Sweet. Its a surf film. Shooting on red. Majority of film will be edited to music. Quite a few interviews but mainly want to record sounds of waves crashing/ thunder storms/ street noise/ waterfalls and similar sounds.
Okay, that helps. As you are going to be a one man run & gun crew we'll have to approach this differently. That means minimal gear, ease of use, minimal set-up/break-down time.
I must first say that I have no personal experience with the RED camera; here we go...
Everything that I have read from my peers out in the field says "The RED mic pres are
crap!" so you will want a mixer and run it to the audio line inputs of the RED. Now, when you are doing a documentary you are basically doing ENG work. That means two different kinds of interviews; the "man on the street" or field interviews and sit-down interviews. I will make the assumption that you will be running the camera in both instances. For the field interviews you should use a camera-mounted short shotgun. For the sit-down interviews you should use lavs. When shooting the action/nature stuff a stereo shotgun will give you a better sound field. Now, this is a total shot in the dark from me, but based upon my experience, blah, blah, blah what I think you will need and how to set it up.
Start with the PSC DV PROMIX 6. It is a six channel mixer with four outputs.
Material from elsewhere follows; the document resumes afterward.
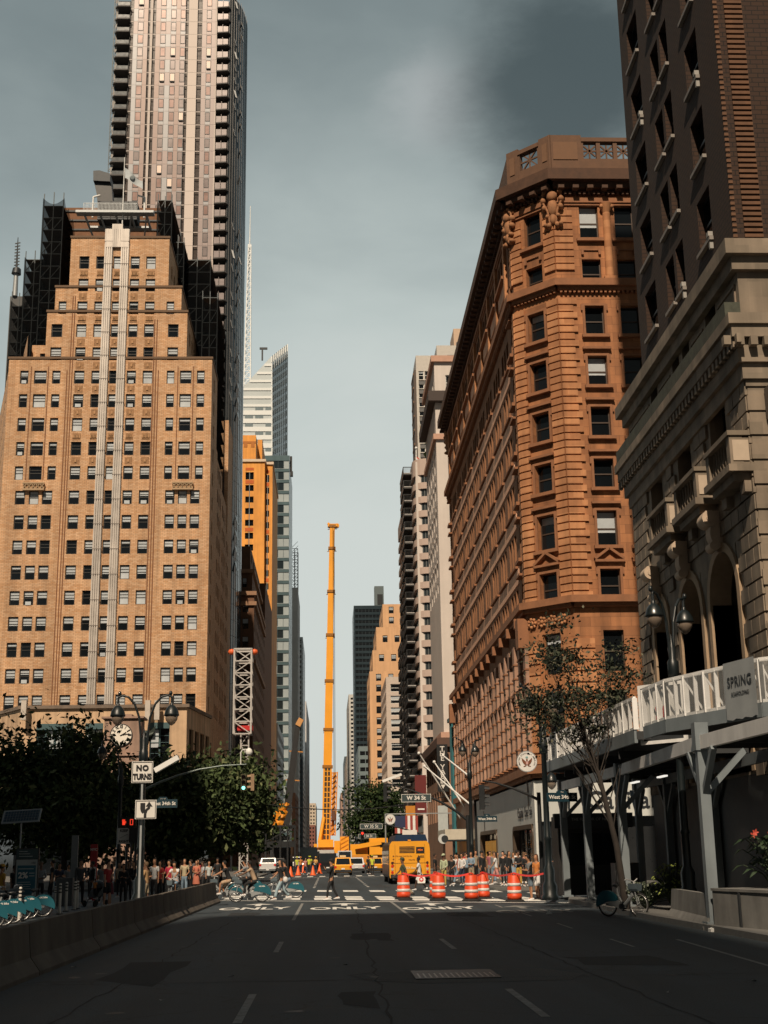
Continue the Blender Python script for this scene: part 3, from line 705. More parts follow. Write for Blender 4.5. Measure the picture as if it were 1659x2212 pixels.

You will need to spend some time dialing things in, but once you have it all set up it should be fairly close to "set it and forget it." You are going to have five sources - one mono shotgun, two lavs, one stereo mic - and by having a separate channel for each one you will have to minimal adjustments in the field once you have gained familiarity with the system.
PSC DV PROMIX 6 Kit - $1,400
Rode NTG-3 Mono Shotgun - $700 (field interviews)
Sanken CSS-5 Stereo Shotgun - $2,100 ("action" shooting)
Lectrosonics 100 Series - Wireless UHF Lav Microphone System (includes Tram TR-50 lavs) - $1,400 x 2 = $2,800 (sit-down interviews)
You'll need cases, cables, headphones, blimp, dead cat and other accessories. Probably one of the more important accessories will be a hot-shoe that will get the shotguns above the camera and away from the fan noise. I went with the complete 100 Series wireless as it doesn't matter if the lav is seen when doing interviews (the B-6 lavs are made for hiding).
Well, that's what I would do. Please, go and get a lot of other opinions.